WRITTEN TASK: Only the lines from the one with "Write the bpy script that would produce this render. The" to the one with "S.camera = cam", both included, should be output, without any images.

INPUT RECORDS:

================================

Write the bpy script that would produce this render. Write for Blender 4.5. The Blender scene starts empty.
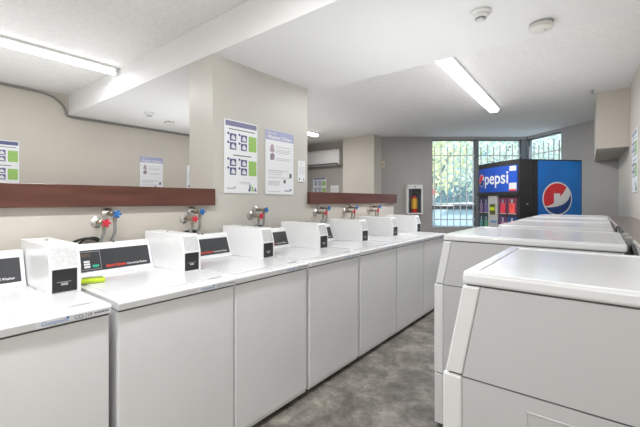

================================

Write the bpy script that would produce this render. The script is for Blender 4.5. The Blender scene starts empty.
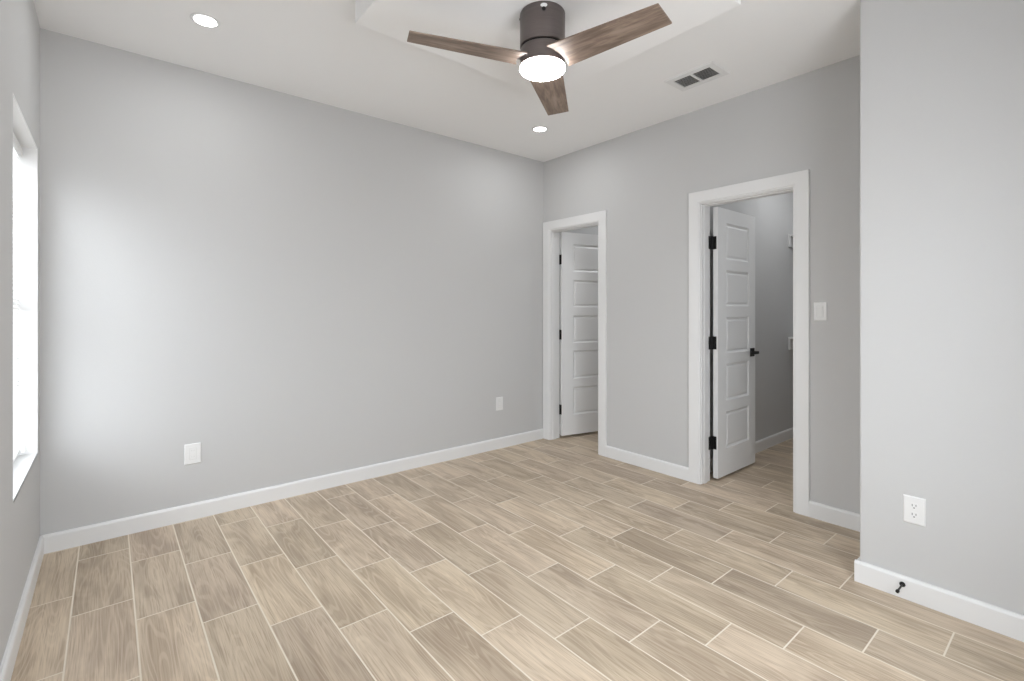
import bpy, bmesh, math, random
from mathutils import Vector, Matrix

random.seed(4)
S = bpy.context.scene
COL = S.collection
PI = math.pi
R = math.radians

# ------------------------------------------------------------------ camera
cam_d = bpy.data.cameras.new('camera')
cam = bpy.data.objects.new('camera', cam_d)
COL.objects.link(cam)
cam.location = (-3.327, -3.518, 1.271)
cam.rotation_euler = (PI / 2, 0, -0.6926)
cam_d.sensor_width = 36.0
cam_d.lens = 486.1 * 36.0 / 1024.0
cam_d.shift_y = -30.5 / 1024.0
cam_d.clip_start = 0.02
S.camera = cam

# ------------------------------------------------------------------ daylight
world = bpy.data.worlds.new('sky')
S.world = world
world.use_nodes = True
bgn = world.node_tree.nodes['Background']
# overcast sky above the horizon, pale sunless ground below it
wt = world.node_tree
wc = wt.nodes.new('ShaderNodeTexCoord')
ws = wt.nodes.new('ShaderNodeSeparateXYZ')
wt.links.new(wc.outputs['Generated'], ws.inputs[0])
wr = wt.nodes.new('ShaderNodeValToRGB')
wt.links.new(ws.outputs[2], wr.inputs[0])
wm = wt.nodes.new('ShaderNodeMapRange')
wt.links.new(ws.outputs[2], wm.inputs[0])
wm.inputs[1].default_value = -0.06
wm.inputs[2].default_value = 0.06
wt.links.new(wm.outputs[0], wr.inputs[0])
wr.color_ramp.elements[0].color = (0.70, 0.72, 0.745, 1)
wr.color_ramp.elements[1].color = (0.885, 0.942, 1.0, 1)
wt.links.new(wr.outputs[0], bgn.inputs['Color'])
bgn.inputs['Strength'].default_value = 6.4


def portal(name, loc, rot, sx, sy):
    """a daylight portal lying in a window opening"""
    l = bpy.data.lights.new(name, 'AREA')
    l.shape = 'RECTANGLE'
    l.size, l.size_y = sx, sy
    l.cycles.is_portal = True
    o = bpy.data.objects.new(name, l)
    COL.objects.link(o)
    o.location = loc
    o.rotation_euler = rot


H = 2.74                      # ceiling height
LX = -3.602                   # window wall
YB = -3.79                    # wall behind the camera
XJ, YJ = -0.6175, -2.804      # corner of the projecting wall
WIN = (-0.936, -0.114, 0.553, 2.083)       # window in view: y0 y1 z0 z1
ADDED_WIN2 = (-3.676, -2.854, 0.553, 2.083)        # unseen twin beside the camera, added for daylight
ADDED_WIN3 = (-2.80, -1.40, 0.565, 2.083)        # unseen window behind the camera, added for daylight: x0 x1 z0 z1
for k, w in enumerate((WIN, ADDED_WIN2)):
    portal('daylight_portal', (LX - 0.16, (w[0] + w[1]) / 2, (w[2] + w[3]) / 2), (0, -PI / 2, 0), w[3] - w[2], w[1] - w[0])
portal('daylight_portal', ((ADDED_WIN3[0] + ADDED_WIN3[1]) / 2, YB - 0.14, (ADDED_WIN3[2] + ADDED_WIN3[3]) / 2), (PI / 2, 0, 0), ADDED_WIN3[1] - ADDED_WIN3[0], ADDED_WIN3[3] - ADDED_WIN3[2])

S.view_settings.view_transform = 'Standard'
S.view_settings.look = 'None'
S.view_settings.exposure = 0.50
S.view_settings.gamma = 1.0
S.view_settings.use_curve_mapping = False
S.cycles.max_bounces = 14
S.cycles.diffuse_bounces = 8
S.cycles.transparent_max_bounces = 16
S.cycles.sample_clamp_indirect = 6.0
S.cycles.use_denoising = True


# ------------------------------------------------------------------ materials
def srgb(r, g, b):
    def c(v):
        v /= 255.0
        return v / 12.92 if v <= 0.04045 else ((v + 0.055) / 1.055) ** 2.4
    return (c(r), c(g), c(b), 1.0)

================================

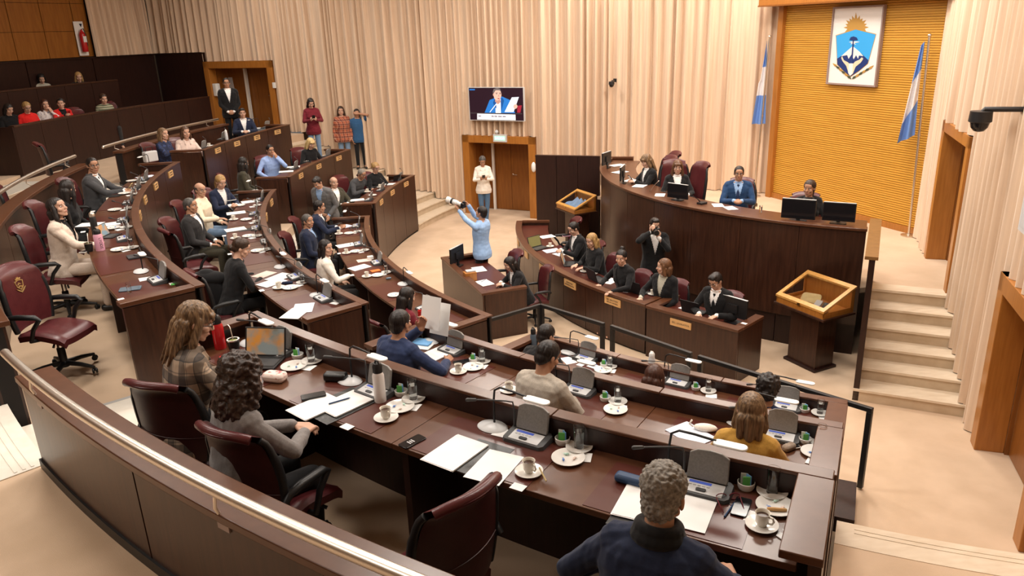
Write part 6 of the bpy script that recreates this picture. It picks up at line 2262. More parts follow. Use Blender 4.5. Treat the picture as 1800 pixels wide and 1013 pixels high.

================================

TASK RESULT:
Write the bpy script that would produce this render. The script is for Blender 4.5. The Blender scene starts empty.
import bpy, bmesh, math, random
from mathutils import Vector, Matrix

random.seed(4)
S = bpy.context.scene
COL = S.collection
PI = math.pi
R = math.radians

# ------------------------------------------------------------------ camera
cam_d = bpy.data.cameras.new('camera')
cam = bpy.data.objects.new('camera', cam_d)
COL.objects.link(cam)
cam.location = (-3.327, -3.518, 1.271)
cam.rotation_euler = (PI / 2, 0, -0.6926)
cam_d.sensor_width = 36.0
cam_d.lens = 486.1 * 36.0 / 1024.0
cam_d.shift_y = -30.5 / 1024.0
cam_d.clip_start = 0.02
S.camera = cam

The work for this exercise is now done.